Insiders say that this timeline is not so clear-cut. While acknowledging that Pearman needed to get out to get on, the fact that BBDO was unable to create a role for him speaks volumes about the state of his relationship with Robertson. Equally, his departure, from an agency in which he’d always played such a massive part, and the failure of AMV, which used to be famous for its seamless succession management, to anoint a replacement from the ranks is indicative of a wider problem. Snowball is now taking on the chief executive position at the London ad agency. Pearman disputes both points.

He says: "I find the succession thing fascinating. As one of its beneficiaries, I've thought about it more than most, and it's overly simplistic to define succession as narrow ‘like-for-like’ substitution. Agencies are run by teams, not individuals, and when somebody moves on to their next opportunity it's how the team around them step up that matters, not whether there's a single substitution. We have best-in-class people who will step up, and they will be brilliantly supported by Cilla who knows the culture of the agency inside out."

However, there is little doubt that the AMV Pearman is leaving is very different to the one he walked into. It’s easy to dismiss agencies’ geographical relocations as just that – they shouldn’t be that relevant to the creative alchemy that is produced within. One former staffer said that by relocating many of its agencies into one rather soulless building in Southwark, Omnicom not only exerted more command and control over AMV, but also managed to take out some of the spirit out of the place.

Certainly AMV's founders' famous focus on "people and ideas" looked harder to find when the agency lost some of its key talent. AMV said goodbye to the creative duo behind Currys PC World’s highly awarded 2015 Christmas campaign, Anthony Nelson and Mike Sutherland, chief technology officer Gregory Roekens and managing director Richard Arscott all in a matter of a few months, with Pearman now following.

In fairness, under Pearman’s watch, AMV has continued to grow and diversify its offering. It has become the UK’s first half-billion billing ad agency and it has just had its best year for creative awards, claims Pearman. The loss of Sainsbury’s was a blow, although it moved quickly to help fill some of that gap in billings – if not in status – by picking up the consolidated Carphone Warehouse business.

This is testament to Pearman’s business acumen, Baulk points out. "He’s got a natural business brain and is an accomplished business strategist. He’s a good advertising man – but an excellent businessman," he says. Few doubt that Pearman will do a good job at TBWA in Asia, where he will be in charge of 15 agencies in a region he described as already "incredibly strong".

His ambition, he says, is to make Asia a key driver of innovation for the wider network. "I don't believe that any market has to follow a linear path of development with milestones passed in a certain order. Markets can leapfrog whole generations of consumer culture and technology, and it's my job to help our agencies in the region ‘hack’ our own growth, disrupting what might be regarded as the traditional, incremental path, and getting onto a different curve altogether," he says.
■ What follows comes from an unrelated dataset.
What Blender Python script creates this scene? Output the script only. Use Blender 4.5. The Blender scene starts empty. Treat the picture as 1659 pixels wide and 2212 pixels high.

If he manages to make a success of it, as many predict, and sticks out the regional job for five years or so there’s no reason that he will confound Baulk’s initial opinion and make it to the very top (with rumours suggesting that Omnicom chief executive John Wren might finally make way to Robertson over the next couple of years he could eventually take over his old boss’ job).
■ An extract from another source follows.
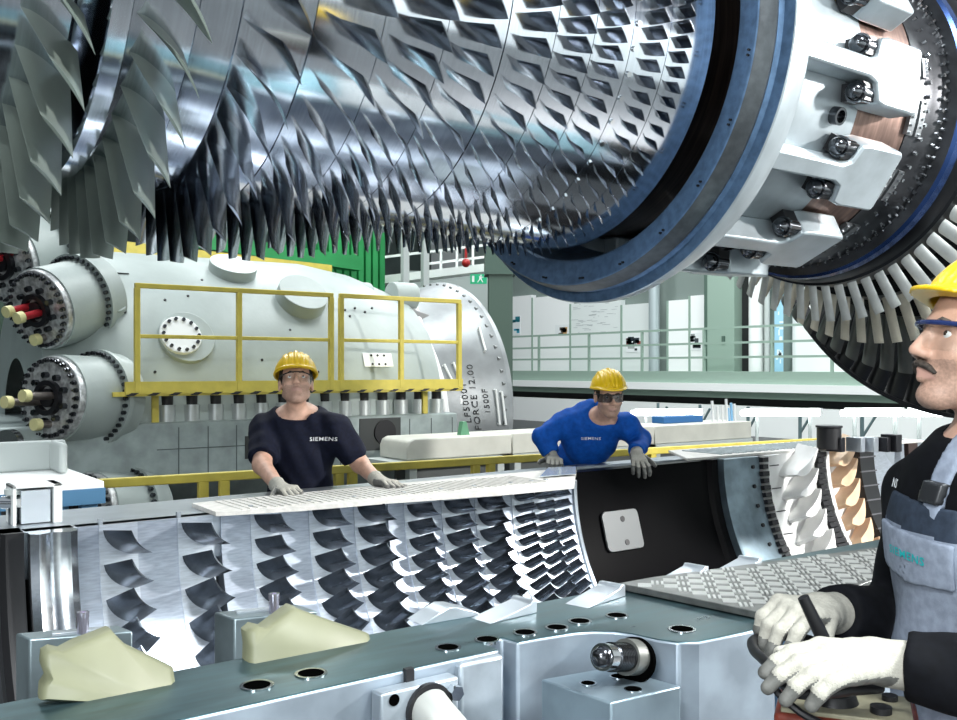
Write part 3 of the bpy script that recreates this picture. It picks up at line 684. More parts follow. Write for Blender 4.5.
for (xa, ya), (xb, yb) in (((443, 366), (452, 384)), ((452, 364), (460, 384)), ((494, 390), (498, 424)), ((500, 392), (504, 424)), ((478, 330), (484, 352))):
    u1, n1 = on_cone(xa, ya); u2, n2 = on_cone(xb, yb); part('bracket', MB().tube([u1, u1 + n1 * .05, u2 + n2 * .05, u2], .014, 8), white_p, ex)
for px, py, w, h in ((475, 364, .10, .11), (465, 400, .12, .09)):
    u, n = on_cone(px, py); a = n.cross(UP).normalized(); c = a.cross(n)
    part('sticker', MB().box((0, 0, 0), (w, h, .006), Matrix.Translation(u) @ Matrix((a, c, n)).transposed().to_4x4()), white_p, ex)
wr = MB(); pts = []
for px, py in ((414, 308), (420, 330), (432, 360), (440, 385), (444, 410), (447, 434)): u, n = on_cone(px, py); pts.append(u + n * .01)
part('tape_strip', MB().tube(pts, [.05, .06, .07, .07, .06, .06], 10), mat('white_tape', (.86, .86, .86), 0, .35), ex)
u, n = on_cone(420, 317); part('grey_pad', MB().box((0, 0, 0), (.42, .10, .12), Matrix.Translation(u) @ Matrix.Rotation(.25, 4, 'Y')), mat('pad_grey', (.28, .28, .28), 0, .5), ex, bevel=.02)
for s_, px, py, sz in (('LF50001', 471, 423, .125), ('FORCE 12.00', 481, 430, .125), ('1500F', 490, 414, .11)):
    vs, fs = text_geo(s_, sz); b = MB(); P0, n0 = on_cone(px, py); av = []
    for x, y in vs:
        pp_ = P0 + Vector((0, 0, x)) ; fw = (pp_ - EYE).dot(FW); sx = CX + F * (pp_ - EYE).dot(RT) / fw - y / fw * F * .85 - x * 12; sy = HY - F * (pp_.z - EYE.z) / fw
        u, n = on_cone(sx, sy); av.append(u + n * .022)
    b.add(av, fs); part('lettering', b, black_p, ex, smooth=0)

# ---- yellow work platform with railings in front of the casing
YP = 8.5
wp = thing('work_platform', 'yellow work platform with railings and hazard striped edge before the casing', 'platform', (4, YP, 0))
xa, xb = on_y(113, 390, YP).x, on_y(462, 390, YP).x
part('deck', MB().box2((xa, YP, 1.40), (xb, YP + .30, 1.44)), yellow, wp)
part('toe_board', MB().box2((xa + .1, YP - .02, 1.42), (xb, YP + .01, 1.53)), yellow, wp)
hz = MB(); x = xa + .1
while x < xb - .12:
    hz.add([(x, YP - .0205, 1.405), (x + .07, YP - .0205, 1.405), (x + .12, YP - .0205, 1.432), (x + .05, YP - .0205, 1.432), (x, YP - .002, 1.405), (x + .07, YP - .002, 1.405), (x + .12, YP - .002, 1.432), (x + .05, YP - .002, 1.432)], [(0, 1, 2, 3), (7, 6, 5, 4), (0, 4, 5, 1), (1, 5, 6, 2), (2, 6, 7, 3), (3, 7, 4, 0)]); x += .19
part('hazard_stripe', hz, black_p, wp)['kind'] = 'stuff'
for px0, pm, px1 in ((137, 239, 331), (341, 401, 459)):
    X0, XM, X1 = [on_y(p_, 390, YP).x for p_ in (px0, pm, px1)]
    r_ = part('railing', MB().bar((X0 - .02, YP, 2.375), (X1 + .02, YP, 2.375), .045).bar((X0, YP, 1.93), (X1, YP, 1.93), .035), yellow, wp, bevel=.006)
    for xx in (X0, XM, X1): sub('post', MB().box2((xx - .024, YP - .024, 1.44), (xx + .024, YP + .024, 2.355)), yellow, r_, bevel=.004)
for xx in (xa + .45, (xa + xb) / 2, xb - .3): part('bracket', MB().box2((xx - .03, YP + .27, 1.15), (xx + .03, YP + .30, 1.40)), yellow, wp)
# ---- low yellow guard rail behind the workers
g0, g1 = on_z(93, 484, 1.0), on_z(835, 440, 1.0); gr = thing('guard_rail', 'low yellow guard rail running behind the two men at the casing', 'guard rail', (g0.x, g0.y, 0))
part('top_rail', MB().bar(g0, g1, .045, .052), yellow, gr, bevel=.006); part('rail', MB().bar(g0 - UP * .55, g1 - UP * .55, .04, .05), yellow, gr, bevel=.006)
gd = (g1 - g0)
for px in (202, 223, 337, 352, 475, 489, 592, 640, 652, 755, 764, 828):
    k = max(0, min(1, (px - 93) / 742)); k = next((i / 400 for i in range(401) if CX + F * ((g0 + gd * (i / 400)) - EYE).dot(RT) / ((g0 + gd * (i / 400)) - EYE).dot(FW) >= px), 1)
    u = g0 + gd * k; part('post', MB().box2((u.x - .03, u.y - .02, 0), (u.x + .03, u.y + .02, .975)), yellow, gr, bevel=.004)

# ---- grey ducts on their stand
def duct(label, xa_, xb_, Y, z0, z1, rnd):
    X0, X1 = on_y(xa_, 440, Y).x, on_y(xb_, 440, Y).x - .012
    d = thing('grey_duct', label, 'duct', ((X0 + X1) / 2, Y, 0), 'grey ducts behind the guard rail')
    part('cover', MB().prism([(X0, z0), (X1, z0), (X1, z1), (X0 + rnd, z1), (X0 + rnd * .3, z1 - rnd * .3), (X0, z1 - rnd)], -Y - .5, -Y, M=Matrix(((1, 0, 0, 0), (0, 0, -1, 0), (0, 1, 0, 0), (0, 0, 0, 1)))), mat('duct_beige', (.56, .56, .50), 0, .5, noise=.1, nscale=4), d, bevel=.015)
    part('stand', MB().box2((X0 - .15, Y - .02, z0 - .06), (X1, Y + .52, z0 - .004)), grey_p, d)
    for xx in (X0 + .1, X1 - .1): part('leg', MB().box2((xx - .04, Y + .05, 0), (xx + .04, Y + .13, z0 - .06)), grey_p, d)
    part('skirt', MB().box2((X0, Y + .2, .1), (X1, Y + .22, z0 - .06)), mat('skirt_dark', (.09, .10, .10), 0, .6), d)
duct('grey duct with a rounded end, beside the man in navy', 407, 513, 7.4, .80, 1.0, .08)
duct('middle grey duct, behind the man in blue', 513, 655, 7.4, .80, 1.0, .01)
duct('right end grey duct holding the tool tubes', 655, 752, 7.4, .80, 1.0, .01)
u = on_y(578 - 3, 430, 7.3)
p = on_y(463, 432, 7.55); tag(obj('green_clamp', MB().prism([(-.05, 0), (.06, 0), (.02, .13), (-.02, .13)], -.03, .03, M=Matrix.Translation((p.x, p.y, 1.0)) @ Matrix.Rotation(PI / 2, 4, 'X')), mat('clamp_green', (.10, .28, .16), 0, .5)), 'small green clamp standing on the duct by the exhaust cone', 'clamp')
th_ = thing('tool_rack', 'rack of upright white and blue tubes on the duct right of the man in blue', 'tool rack', (on_y(722, 420, 7.6).x, 7.6, 1.0))
for i, (px, py, c) in enumerate([(712, 401, 0), (717, 406, 0), (722, 405, 0), (726, 399, 0), (728, 408, 1), (731, 403, 1), (734, 404, 0)]):
    a = on_y(px + 1, 421, 7.6); b = on_y(px, py, 7.6); a.z = 1.0
    o = part('tube', MB().cyl(a, b, .017, n=10), mat('tube_blue', (.22, .45, .68), 0, .4) if c else mat('tube_white', (.75, .76, .76), .3, .35), th_)
a, b = on_y(661, 424, 7.7), on_y(700, 415, 7.7); tag(obj('blue_tray', MB().box2((a.x, 7.65, 1.0), (b.x, 7.85, b.z)), mat('tray_blue', (.02, .12, .32), 0, .4), bevel=.01), 'flat blue tray on the duct left of the tool tubes', 'tray')
p = on_z(829, 449, 1.085); cn = thing('canister', 'short black canister standing on the white deck plate', 'canister', (p.x, p.y, 1.085))
part('body', MB().cyl(p, p + UP * .15, .082, n=32), black_iron, cn, bevel=.004); part('lid', MB().cyl(p + UP * .15, p + UP * .165, .09, n=32), dark_metal, cn, bevel=.003)

# ---- blue bench at the left with a box
bx0, bx1 = on_y(-40, 470, 4.75).x, on_y(93, 470, 4.75).x
wb = thing('work_bench', 'blue framed work bench with pale top and raised back edge at far left', 'bench', ((bx0 + bx1) / 2, 4.75, 0))
blue_f = mat('bench_blue', (.06, .17, .30), .1, .45, noise=.15, nscale=6)
part('top', MB().box2((bx0, 4.55, 1.085), (bx1, 5.25, 1.13)), white_p, wb, bevel=.006)
part('edge_rail', MB().box2((bx0, 4.53, 1.03), (bx1, 4.56, 1.10)), blue_f, wb)
part('back_panel', MB().box2((bx0, 5.2, 1.13), (bx1 - .02, 5.25, 1.28)), grey_p, wb, bevel=.01); part('side_panel', MB().box2((bx1 - .10, 4.98, 1.13), (bx1 - .06, 5.25, 1.28)), grey_p, wb, bevel=.015)
for xx in (bx1 - .06, bx1 - .20, bx0 + .1):
    for yy in (4.6, 5.15): part('leg', MB().box2((xx - .035, yy - .03, 0), (xx + .035, yy + .03, 1.085)), blue_f, wb)
part('rear_sheet', MB().box2((bx0, 5.2, .2), (bx1 - .05, 5.22, 1.05)), black_p, wb)
p = on_z(38, 524, ZS); o = thing('steel_box', 'open white steel box on the far flange before the blue bench', 'box', (p.x, p.y, ZS))
b = MB(); w_, h_, d_ = .17, .145, .14
part('shell', MB().box2((p.x - w_ / 2, p.y, ZS), (p.x - w_ / 2 + .012, p.y + d_, ZS + h_)).box2((p.x + w_ / 2 - .03, p.y, ZS), (p.x + w_ / 2, p.y + d_, ZS + h_)).box2((p.x - w_ / 2, p.y, ZS + h_ - .01), (p.x + w_ / 2, p.y + d_, ZS + h_)).box2((p.x - w_ / 2, p.y + d_ - .01, ZS), (p.x + w_ / 2, p.y + d_, ZS + h_)), white_p, o, bevel=.002)
part('shiny_insert', MB().box2((p.x - w_ / 2 + .03, p.y + .01, ZS + .004), (p.x + w_ / 2 - .04, p.y + .10, ZS + h_ - .02)), mat('insert_steel', (.72, .78, .84), .6, .25), o)
p = on_z(13, 524, ZS); o = thing('valve_fitting', 'small chrome valve fitting on the far flange left of the white box', 'fitting', (p.x, p.y, ZS))
part('body', MB().cyl(p, p + UP * .10, .016, n=12).cyl(p + UP * .08 - RT * .04, p + UP * .08 + RT * .04, .024, n=14), bolt_chrome, o); part('handle', MB().cyl(p + UP * .11, p + UP * .13, .03, n=14), grey_p, o)

# ---- behind the casing: green container, yellow beam, column, gallery
def pbox(px0, py0, px1, py1, Y, dy): a, b = on_y(px0, py0, Y), on_y(px1, py1, Y); return (a.x, Y, b.z if b.z < a.z else a.z), (b.x, Y + dy, max(a.z, b.z))
gc = mat('container_green', (.015, .26, .07), 0, .45, noise=.15, nscale=2)
a, b = pbox(318, 150, 384, 330, 15.5, 2.0); o = thing('green_container', 'bright green ribbed container standing behind the turbine casing', 'container', ((a[0] + b[0]) / 2, 16, 0))
part('body', MB().box2((a[0], a[1], .0), b), gc, o)
q = MB()
for k in range(9): x = a[0] + (b[0] - a[0]) * (k + .5) / 9; q.box2((x - .05, 15.42, .1), (x + .05, 15.5, b[2]))
part('rib', q, gc, o)['kind'] = 'stuff'
a, b = pbox(196, 236, 318, 262, 15.0, .3); b = (b[0], b[1], b[2]); part('end_beam', MB().bar(on_y(190, 240, 15.2), on_y(358, 264, 15.2), .25), gc, o)
o = thing('yellow_girder', 'yellow steel beam showing above the pale turbine casing', 'beam', (4, 14, 0)); a = on_y(-30, 258, 13.5); b = on_y(330, 262, 13.5)
part('girder', MB().bar((a.x, 13.5, 3.32), (b.x, 13.5, 3.12), .12, .30), yellow, o)
for xx in (a.x + .3, b.x - .3): part('leg', MB().box2((xx - .08, 13.45, 0), (xx + .08, 13.58, 3.1)), sage_d, o)
a, b = pbox(18, 150, 60, 250, 12.7, .4); q_ = thing('yellow_cabinet', 'yellow machine cabinet glimpsed between the coated rotor blades', 'cabinet', (a[0], 12.7, 0)); part('body', MB().box2((a[0], 12.7, 0), b), yellow, q_, bevel=.02); part('panel', MB().box2((a[0] + .1, 12.67, 2.2), (b[0] - .1, 12.7, 2.9)), mat('cab_ochre', (.5, .33, .04), 0, .5), q_)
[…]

As for what happens at AMV, Snowball will be more aware than anyone that she needs to steady the ship, which, some say, has started to list even if it has not taken on much water. As a person who is imbibed in the old AMV culture, she seems an excellent choice. No-one knows AMV better than her and she will be able to pull it back to its core and restate its founding values.

Maybe then will a successor for Pearman emerge – the smart money is on Justin Pahl, who has only been in the managing director role for nine months and perhaps excluding him for the running this time round. But while AMV hasn’t been the same with or without Pearman for some time, he leaves a big pair of boots to fill.